### Dataset excerpt
## begin
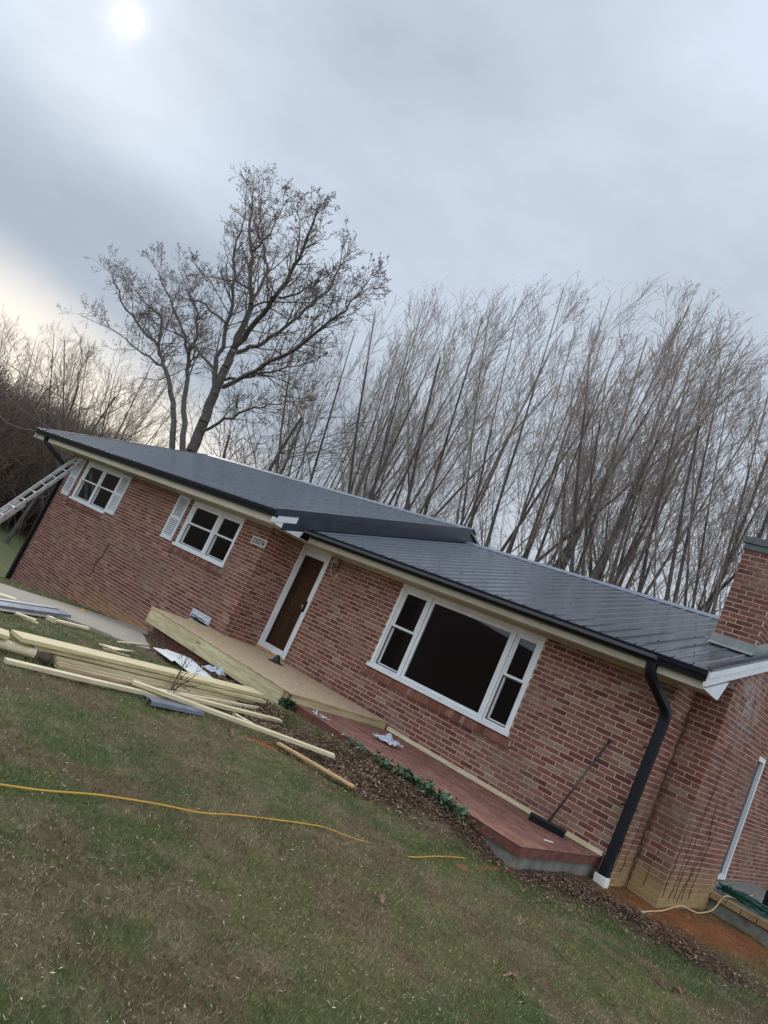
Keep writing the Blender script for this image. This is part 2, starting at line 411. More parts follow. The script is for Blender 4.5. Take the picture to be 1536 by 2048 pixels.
# ------------------------------------------------------------ dimensions of the house
YR = .832; XC = -7.41; XR = -.188; XE = .217; YD = 1.469; XL = -16.33; ZS_ = 2.10; YB = 9.3; XO = -7.41
S = 1 / 3.0
YGL, ZGL = -.60, 2.335          # left eave edge
YGR, ZGR = .24, 2.305           # right eave edge
YRID = 4.6
ZRL = ZGL + S * (YRID - YGL) ; ZRR = ZGR + S * (YRID - YGR)
PITCH = .0695; BL = .2135; BRH = .0580; MJ = .0115

# ------------------------------------------------------------ ground
path_poly = [(-10.3, -.03), (-7.75, -.03), (-7.72, -1.30), (-6.0, -2.15), (-6.75, -3.1), (-6.45, -4.4), (-6.4, -14), (-9.8, -14), (-9.9, -3.1)]
def inpoly(x, y, poly):
    r = np.zeros(x.shape, bool); n = len(poly)
    for i in range(n):
        x0, y0 = poly[i]; x1, y1 = poly[(i + 1) % n]
        c = ((y0 > y) != (y1 > y)) & (x < (x1 - x0) * (y - y0) / ((y1 - y0) + 1e-12) + x0); r ^= c
    return r
def seg_d(x, y, a, b):
    ax, ay = a; bx, by = b; t = np.clip(((x - ax) * (bx - ax) + (y - ay) * (by - ay)) / ((bx - ax) ** 2 + (by - ay) ** 2), 0, 1)
    return np.hypot(x - ax - t * (bx - ax), y - ay - t * (by - ay))
gp = lambda u, v: tuple(G(u, v)[:2])
CLAY = [(gp(1295, 1822), gp(1490, 1885), .80), (gp(300, 1440), gp(375, 1462), .04), (gp(930, 1740), gp(1010, 1740), .05), (gp(1215, 1795), gp(1300, 1815), .35), (gp(505, 1482), gp(520, 1490), .02)]
SOIL = [(gp(520, 1440), gp(760, 1590), .34), (gp(760, 1590), gp(1000, 1720), .36), (gp(1000, 1720), gp(1200, 1800), .38), (gp(1200, 1800), gp(1420, 1930), .36), (gp(420, 1330), gp(520, 1440), .34), (gp(250, 1275), gp(420, 1340), .3)]
def masks(x, y):
    wob = (fbm(x * 2.2, y * 2.2, 5) - .5) * 1.1
    cl = np.zeros_like(x); so = np.zeros_like(x)
    for a, b, r in CLAY: cl = np.maximum(cl, smooth(1 - (seg_d(x, y, a, b) + wob * .45) / r * .75))
    for a, b, r in SOIL: so = np.maximum(so, smooth(1.25 - (seg_d(x, y, a, b) + wob * .6) / r * .8))
    sc = fbm(x * 1.1 + 7, y * 1.1, 31); so = np.maximum(so, smooth((sc - .66) * 9) * .55)
    return cl, so
GREEN = np.array([.104, .134, .040]); OLIVE = np.array([.175, .170, .064]); DRY = np.array([.30, .235, .135]); DEAD = np.array([.195, .128, .078])
SOILC = np.array([.078, .046, .030]); CLAYC = np.array([.195, .075, .028]); WOODS = np.array([.085, .060, .045])
def lawn_col(x, y):
    a = smooth((fbm(x * .75, y * .75, 2) - .36) * 3.2)[..., None]; b = smooth((fbm(x * 1.7 + 3, y * 1.7, 11) - .42) * 4.2)[..., None]
    c = smooth((fbm(x * 5, y * 5, 23) - .45) * 4)[..., None]
    col = GREEN * (1 - a) + OLIVE * a; col = col * (1 - b * .72) + DEAD * b * .72; col = col * (1 - c * .45) + DRY * c * .45
    return col
def ground_col(x, y):
    col = lawn_col(x, y) * .5; cl, so = masks(x, y)
    col = col * (1 - so[..., None]) + SOILC * (.7 + .9 * fbm(x * 7, y * 7, 8)[..., None]) * so[..., None]
    col = col * (1 - cl[..., None]) + CLAYC * (.55 + .9 * fbm(x * 5, y * 5, 9)[..., None]) * cl[..., None]
    far = smooth((-x - 50) / 12) + smooth((-y - 40) / 12) + smooth((y - 45) / 15)
    far = np.clip(far, 0, 1)[..., None]
    bright = smooth((-x - 15) / 6)[..., None] * (1 - far) * (.35 + .65 * smooth((fbm(x * .5, y * .5, 71)[..., None] - .3) * 2.5))
    col = col * (1 - bright) + np.array([.10, .125, .045]) * bright
    return col * (1 - far) + WOODS * far
def relief(x, y):
    cl, so = masks(x, y); near = smooth((16 - np.hypot(x, y + 3)) / 6)
    h = (fbm(x * 1.3, y * 1.3, 41) - .5) * .06 + (fbm(x * 9, y * 9, 43, 3) - .5) * .022 + (fbm(x * 30, y * 30, 44, 2) - .5) * (.012 + .03 * so + .03 * cl)
    h = h + so * .02 + .12 * smooth((y + 2.0) / .5) * smooth((-.45 - x) / .5) * smooth((x + 4.4) / .6) * (y < -1.0)
    # hold the surface down under the walk and at the stoop
    k = np.where(inpoly(x, y, [(-10.5, .1), (-7.5, .1), (-5.9, -2.0), (-6.3, -4.4), (-6.2, -14), (-10.1, -14)]), 0.0, 1.0)
    return h * near * k - (1 - k) * .03
def axis(a, b, stepn, lo, hi):
    g = list(np.arange(a, b + 1e-6, stepn)); s_ = stepn; q = a
    left = []
    while q > lo: s_ *= 1.22; q -= s_; left.append(q)
    s_ = stepn; q = b; right = []
    while q < hi: s_ *= 1.22; q += s_; right.append(q)
    return np.array(left[::-1] + g + right)
gx = axis(-9.5, 2.6, .045, -590, 600); gy = axis(-7.2, 4.2, .045, -600, 600)
GX, GY = np.meshgrid(gx, gy); GZ = gz(GX, GY) + relief(GX, GY)
# the house stands on the ground: sink the sheet inside the walls
V = np.stack([GX.ravel(), GY.ravel(), GZ.ravel()], 1); nx, ny = len(gx), len(gy)
I = np.arange((nx) * (ny)).reshape(ny, nx)
Fq = np.stack([I[:-1, :-1].ravel(), I[:-1, 1:].ravel(), I[1:, 1:].ravel(), I[1:, :-1].ravel()], 1)
ground = np_mesh('ground', V, Fq, M['ground'], ground_col(GX.ravel(), GY.ravel()))
ground.data.polygons.foreach_set('use_smooth', [True] * len(ground.data.polygons))
tag(ground, 'sloping lawn with green and dormant brown grass around the brick house', kind='structure')
# walk: poured concrete sections with open joints
def walk():
    root = empty('path', (-8, -1, -.5)); tag(root, 'old concrete walk beside the left brick wall', kind='structure')
    inv = (8, 1, .5)
    ys = [-.03, -1.28, -2.6, -3.9, -5.2, -6.6, -8.0, -9.6]
    def rng_x(y):
        xs_ = []
        n = len(path_poly)
        for i in range(n):
            (x0, y0), (x1, y1) = path_poly[i], path_poly[(i + 1) % n]
            if (y0 - y) * (y1 - y) <= 0 and abs(y1 - y0) > 1e-6: xs_.append(x0 + (x1 - x0) * (y - y0) / (y1 - y0))
        return min(xs_), max(xs_)
    for a, b in zip(ys[:-1], ys[1:]):
        mb = MB(); k = 6; yy = np.linspace(a - .008, b + .008, k); rows = []
        for y in yy:
            l, r = rng_x(min(y, -.04)); xx = np.linspace(l, r, 6) + (fbm(np.full(6, y * 3), np.arange(6) * 1.7, 3) - .5) * .05
            rows.append([(x, y, float(gz(x, y)) + .012 + .01 * math.sin(a * 7)) for x in xx])
        vs_ = [q for r in rows for q in r]; nv = len(vs_)
        vs_ += [(x, y, z - .12) for x, y, z in vs_]
        fs = [(i * 6 + j, (i + 1) * 6 + j, (i + 1) * 6 + j + 1, i * 6 + j + 1) for i in range(k - 1) for j in range(5)]
        per = [(0, j) for j in range(6)] + [(i, 5) for i in range(1, k)] + [(k - 1, j) for j in range(4, -1, -1)] + [(i, 0) for i in range(k - 2, 0, -1)]
        idx = [i * 6 + j for i, j in per]
        fs += [(idx[q], idx[(q + 1) % len(idx)], idx[(q + 1) % len(idx)] + nv, idx[q] + nv) for q in range(len(idx))]
        o = mb.add(vs_, fs).build('paving_slab', M['concrete'], root); o.matrix_parent_inverse = Matrix.Translation(inv)
walk()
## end
### Task directions
Begin at the first line of the material and copy each line exactly through the one containing "PITCH = .0695;". Omit pictures.

### Answer in full
Keep writing the Blender script for this image. This is part 2, starting at line 411. More parts follow. The script is for Blender 4.5. Take the picture to be 1536 by 2048 pixels.
# ------------------------------------------------------------ dimensions of the house
YR = .832; XC = -7.41; XR = -.188; XE = .217; YD = 1.469; XL = -16.33; ZS_ = 2.10; YB = 9.3; XO = -7.41
S = 1 / 3.0
YGL, ZGL = -.60, 2.335          # left eave edge
YGR, ZGR = .24, 2.305           # right eave edge
YRID = 4.6
ZRL = ZGL + S * (YRID - YGL) ; ZRR = ZGR + S * (YRID - YGR)
PITCH = .0695; BL = .2135; BRH = .0580; MJ = .0115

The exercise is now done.